Finch began his announcement in open session during the regular board meeting on St. Thomas but was interrupted by the chair, Tourism Commissioner Pamela Richards, who said the board would take up the matter in executive session.
According to Stridiron, Finch stated at the meeting that he felt he had accomplished what he had hoped to do, including bringing to fruition the Crown Bay, Enighed Pond and Red Hook development projects.
For the last couple of years, Finch as chief executive of the Port Authority and Edward Thomas Sr., CEO of The West Indian Co., have been at loggerheads over Crown Bay development — an idea which has been aired for 20 years.
Debate initially was over the relative merits of developing the second dock area and shopping center for St. Thomas versus investing in a cruise ship homeporting facility on St. Croix, with Finch strongly backing the Crown Bay project while holding that one did not necessarily rule out the other. In December of 2000, Gov. Charles W. Turnbull convened a meeting of the two entities' boards in an effort to smooth the waters.
Last August, VIPA signed a letter of agreement with Carnival Corp. and Royal Caribbean Cruises Ltd. for the cruise line companies to invest $31 million in extending the Crown Bay dock and developing an adjacent retail facility in return for port tax exemptions. WICO protested that the agreement would give the cruise lines control over berthing on St. Thomas and take shoppers away from Havensight Mall, and the St. Thomas-St. John Chamber of Commerce issued a position paper opposing the deal on similar grounds including likely loss of business by downtown merchants.
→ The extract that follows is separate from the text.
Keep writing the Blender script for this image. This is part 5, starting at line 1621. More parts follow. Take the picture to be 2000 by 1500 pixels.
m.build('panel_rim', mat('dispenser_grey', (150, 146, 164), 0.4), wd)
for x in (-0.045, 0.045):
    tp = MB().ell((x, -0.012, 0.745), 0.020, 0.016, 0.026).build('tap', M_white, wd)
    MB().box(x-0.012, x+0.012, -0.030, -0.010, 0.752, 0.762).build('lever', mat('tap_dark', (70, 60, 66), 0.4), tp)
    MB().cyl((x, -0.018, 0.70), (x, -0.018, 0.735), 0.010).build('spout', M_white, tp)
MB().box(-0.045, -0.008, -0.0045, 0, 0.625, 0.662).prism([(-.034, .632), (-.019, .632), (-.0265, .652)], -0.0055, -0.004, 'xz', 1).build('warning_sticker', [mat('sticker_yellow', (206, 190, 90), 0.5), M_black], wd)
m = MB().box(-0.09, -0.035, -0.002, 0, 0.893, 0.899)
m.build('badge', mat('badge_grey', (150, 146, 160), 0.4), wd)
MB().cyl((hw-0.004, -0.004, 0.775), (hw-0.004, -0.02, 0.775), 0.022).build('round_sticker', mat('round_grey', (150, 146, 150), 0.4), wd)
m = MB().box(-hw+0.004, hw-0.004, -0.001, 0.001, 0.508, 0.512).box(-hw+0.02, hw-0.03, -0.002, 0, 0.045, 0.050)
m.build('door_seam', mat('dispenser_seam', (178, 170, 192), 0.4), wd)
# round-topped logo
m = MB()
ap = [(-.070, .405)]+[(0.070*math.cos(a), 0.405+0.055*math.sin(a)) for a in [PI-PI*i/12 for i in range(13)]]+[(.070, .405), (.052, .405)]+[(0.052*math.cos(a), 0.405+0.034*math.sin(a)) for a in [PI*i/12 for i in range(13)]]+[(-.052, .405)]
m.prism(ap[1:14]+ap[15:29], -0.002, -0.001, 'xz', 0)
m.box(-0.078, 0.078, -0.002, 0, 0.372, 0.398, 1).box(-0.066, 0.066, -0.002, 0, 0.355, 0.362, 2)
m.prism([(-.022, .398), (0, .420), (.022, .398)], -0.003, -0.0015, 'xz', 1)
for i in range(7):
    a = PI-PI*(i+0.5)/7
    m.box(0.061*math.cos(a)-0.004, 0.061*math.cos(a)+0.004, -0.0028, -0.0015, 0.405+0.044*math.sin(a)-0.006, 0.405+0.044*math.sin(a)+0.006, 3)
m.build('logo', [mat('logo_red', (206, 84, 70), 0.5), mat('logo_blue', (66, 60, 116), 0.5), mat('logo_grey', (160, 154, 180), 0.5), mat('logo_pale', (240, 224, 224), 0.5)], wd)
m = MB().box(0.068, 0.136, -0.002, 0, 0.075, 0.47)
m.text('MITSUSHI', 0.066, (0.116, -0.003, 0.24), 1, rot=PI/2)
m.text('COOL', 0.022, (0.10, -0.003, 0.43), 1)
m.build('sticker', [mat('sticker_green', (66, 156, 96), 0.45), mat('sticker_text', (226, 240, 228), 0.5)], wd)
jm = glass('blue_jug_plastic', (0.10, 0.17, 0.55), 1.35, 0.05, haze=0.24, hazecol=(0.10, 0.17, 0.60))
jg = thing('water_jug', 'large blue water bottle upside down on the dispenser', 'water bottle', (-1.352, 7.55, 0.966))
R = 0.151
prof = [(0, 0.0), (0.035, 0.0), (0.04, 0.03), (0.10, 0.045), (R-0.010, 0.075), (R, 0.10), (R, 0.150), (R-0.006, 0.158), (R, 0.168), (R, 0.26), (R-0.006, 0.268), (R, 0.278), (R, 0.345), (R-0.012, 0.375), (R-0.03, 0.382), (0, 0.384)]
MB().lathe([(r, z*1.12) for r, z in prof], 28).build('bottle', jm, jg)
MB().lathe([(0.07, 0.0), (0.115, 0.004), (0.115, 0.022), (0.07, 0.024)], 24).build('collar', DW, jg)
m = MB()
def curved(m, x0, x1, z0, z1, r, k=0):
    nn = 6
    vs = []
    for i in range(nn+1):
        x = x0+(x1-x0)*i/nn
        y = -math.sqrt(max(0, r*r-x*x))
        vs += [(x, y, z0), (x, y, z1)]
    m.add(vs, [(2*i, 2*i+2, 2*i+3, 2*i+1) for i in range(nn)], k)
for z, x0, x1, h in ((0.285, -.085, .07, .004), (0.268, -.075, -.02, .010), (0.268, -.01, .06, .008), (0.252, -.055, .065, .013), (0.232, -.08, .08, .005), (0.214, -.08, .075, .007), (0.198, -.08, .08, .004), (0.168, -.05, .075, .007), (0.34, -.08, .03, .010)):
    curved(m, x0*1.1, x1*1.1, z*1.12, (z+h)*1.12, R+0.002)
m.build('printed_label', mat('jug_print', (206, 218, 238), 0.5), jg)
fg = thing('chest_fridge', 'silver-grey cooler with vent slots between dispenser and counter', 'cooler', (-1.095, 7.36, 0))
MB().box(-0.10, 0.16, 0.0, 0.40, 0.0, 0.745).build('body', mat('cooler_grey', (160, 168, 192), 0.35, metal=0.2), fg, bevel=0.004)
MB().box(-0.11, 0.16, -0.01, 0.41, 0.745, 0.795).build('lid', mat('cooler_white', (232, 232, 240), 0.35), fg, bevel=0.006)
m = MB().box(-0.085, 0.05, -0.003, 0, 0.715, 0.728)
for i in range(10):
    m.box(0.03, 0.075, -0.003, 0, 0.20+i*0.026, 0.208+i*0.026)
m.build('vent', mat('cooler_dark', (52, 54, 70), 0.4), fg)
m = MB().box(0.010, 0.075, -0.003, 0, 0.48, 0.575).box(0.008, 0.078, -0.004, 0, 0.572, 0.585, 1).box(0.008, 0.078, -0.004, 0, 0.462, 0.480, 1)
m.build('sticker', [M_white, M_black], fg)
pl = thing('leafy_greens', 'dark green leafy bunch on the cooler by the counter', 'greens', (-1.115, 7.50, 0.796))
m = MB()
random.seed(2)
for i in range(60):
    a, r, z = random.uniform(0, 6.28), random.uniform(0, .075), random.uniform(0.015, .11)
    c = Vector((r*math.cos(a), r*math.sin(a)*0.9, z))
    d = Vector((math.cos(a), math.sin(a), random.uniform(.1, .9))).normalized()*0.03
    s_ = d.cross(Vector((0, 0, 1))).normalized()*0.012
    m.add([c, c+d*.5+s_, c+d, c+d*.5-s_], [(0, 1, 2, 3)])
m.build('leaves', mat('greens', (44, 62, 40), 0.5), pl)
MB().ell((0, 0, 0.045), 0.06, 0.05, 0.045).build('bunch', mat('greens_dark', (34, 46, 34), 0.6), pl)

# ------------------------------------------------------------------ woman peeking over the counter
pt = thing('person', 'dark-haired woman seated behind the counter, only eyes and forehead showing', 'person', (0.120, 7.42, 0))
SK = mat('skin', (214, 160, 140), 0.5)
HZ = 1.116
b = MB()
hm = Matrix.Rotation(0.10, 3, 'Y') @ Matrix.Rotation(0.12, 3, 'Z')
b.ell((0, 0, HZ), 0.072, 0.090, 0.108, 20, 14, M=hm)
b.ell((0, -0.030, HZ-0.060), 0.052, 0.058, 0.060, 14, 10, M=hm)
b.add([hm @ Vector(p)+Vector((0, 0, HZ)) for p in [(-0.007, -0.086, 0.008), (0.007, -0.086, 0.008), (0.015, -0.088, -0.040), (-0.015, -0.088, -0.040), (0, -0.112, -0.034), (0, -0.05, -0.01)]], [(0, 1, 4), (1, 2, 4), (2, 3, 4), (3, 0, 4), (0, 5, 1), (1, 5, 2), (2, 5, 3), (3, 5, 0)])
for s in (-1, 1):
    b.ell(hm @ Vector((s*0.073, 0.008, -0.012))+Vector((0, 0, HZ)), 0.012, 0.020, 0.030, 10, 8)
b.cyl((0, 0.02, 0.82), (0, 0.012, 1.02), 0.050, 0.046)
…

At a December Rotary Club meeting, Finch told the gathering, "You are not going to change my mind about Crown Bay. I have marching orders from my board, and VIPA intends to develop Crown Bay." Saying that prior to Hurricane Hugo, St. Thomas had the No. 1 cruise port in the world, he added, "It's not a matter of whether Crown Bay should be developed. It's a matter of whether we want to stay in the ball game. If we don't grow, we could be No. 30."
In March, however, while Finch, Thomas and Gov. Charles W. Turnbull were all in Miami Beach attending the annual Seatrade Cruise Shipping Convention, the governor issued a press released distributed back home saying he would instruct the Port Authority to "cancel" the agreement with the cruise line. "I believe it is important that the V.I. maintain full control of its harbor and harbor development," he said.
In the release, Turnbull also said he had "instructed The West Indian Co. and the Virgin Islands Port Authority to work together on the rapid expansion and development of the Crown Bay port facilities." But at the start of April, the VIPA board voted to proceed with developing the dock on its own, with no help from WICO or any other entity.